→ **STATED GOAL**
Sift the material for lines containing "picture", and return them.

→ **DATA**
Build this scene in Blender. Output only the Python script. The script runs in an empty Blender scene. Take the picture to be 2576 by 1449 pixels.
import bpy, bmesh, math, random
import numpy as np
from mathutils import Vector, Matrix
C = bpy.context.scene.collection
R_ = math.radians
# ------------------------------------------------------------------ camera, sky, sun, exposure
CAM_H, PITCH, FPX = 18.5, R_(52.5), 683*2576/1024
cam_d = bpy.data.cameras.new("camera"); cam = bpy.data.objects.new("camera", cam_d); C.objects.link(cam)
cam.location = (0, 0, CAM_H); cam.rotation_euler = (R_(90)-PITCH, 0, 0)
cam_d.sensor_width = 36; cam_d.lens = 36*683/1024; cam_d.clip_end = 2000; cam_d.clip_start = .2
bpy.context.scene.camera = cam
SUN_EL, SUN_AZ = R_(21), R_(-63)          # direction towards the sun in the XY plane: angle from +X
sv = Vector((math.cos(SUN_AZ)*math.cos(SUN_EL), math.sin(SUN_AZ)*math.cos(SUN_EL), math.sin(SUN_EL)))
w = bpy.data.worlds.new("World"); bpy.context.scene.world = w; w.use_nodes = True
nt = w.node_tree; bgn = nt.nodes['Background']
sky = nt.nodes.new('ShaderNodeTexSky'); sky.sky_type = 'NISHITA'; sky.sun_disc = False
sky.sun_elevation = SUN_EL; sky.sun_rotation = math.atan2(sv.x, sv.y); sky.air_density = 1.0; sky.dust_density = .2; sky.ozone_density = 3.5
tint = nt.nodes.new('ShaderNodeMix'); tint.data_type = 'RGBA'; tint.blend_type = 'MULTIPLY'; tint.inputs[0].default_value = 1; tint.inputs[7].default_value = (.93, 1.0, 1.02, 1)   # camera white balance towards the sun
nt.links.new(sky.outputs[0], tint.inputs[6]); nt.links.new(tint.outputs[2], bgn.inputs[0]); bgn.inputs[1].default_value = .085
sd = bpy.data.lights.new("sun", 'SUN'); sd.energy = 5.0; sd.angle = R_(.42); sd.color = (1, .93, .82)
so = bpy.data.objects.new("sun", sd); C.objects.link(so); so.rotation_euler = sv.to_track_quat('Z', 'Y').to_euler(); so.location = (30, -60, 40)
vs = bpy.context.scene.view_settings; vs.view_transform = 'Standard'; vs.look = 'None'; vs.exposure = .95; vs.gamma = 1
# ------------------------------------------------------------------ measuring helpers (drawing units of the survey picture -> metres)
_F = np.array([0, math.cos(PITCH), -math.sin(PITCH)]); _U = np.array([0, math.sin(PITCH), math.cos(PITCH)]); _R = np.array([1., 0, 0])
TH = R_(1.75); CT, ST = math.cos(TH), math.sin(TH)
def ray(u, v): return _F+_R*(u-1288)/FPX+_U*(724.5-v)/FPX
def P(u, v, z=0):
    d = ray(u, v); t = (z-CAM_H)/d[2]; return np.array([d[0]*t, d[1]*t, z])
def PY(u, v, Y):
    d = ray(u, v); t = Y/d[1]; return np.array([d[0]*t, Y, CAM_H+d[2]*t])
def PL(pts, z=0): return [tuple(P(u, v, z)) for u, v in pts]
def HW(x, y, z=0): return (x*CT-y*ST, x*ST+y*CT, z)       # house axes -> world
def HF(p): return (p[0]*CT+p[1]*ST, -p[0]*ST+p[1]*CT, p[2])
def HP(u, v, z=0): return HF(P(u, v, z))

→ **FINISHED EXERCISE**
Build this scene in Blender. Output only the Python script. The script runs in an empty Blender scene. Take the picture to be 2576 by 1449 pixels.
# ------------------------------------------------------------------ measuring helpers (drawing units of the survey picture -> metres)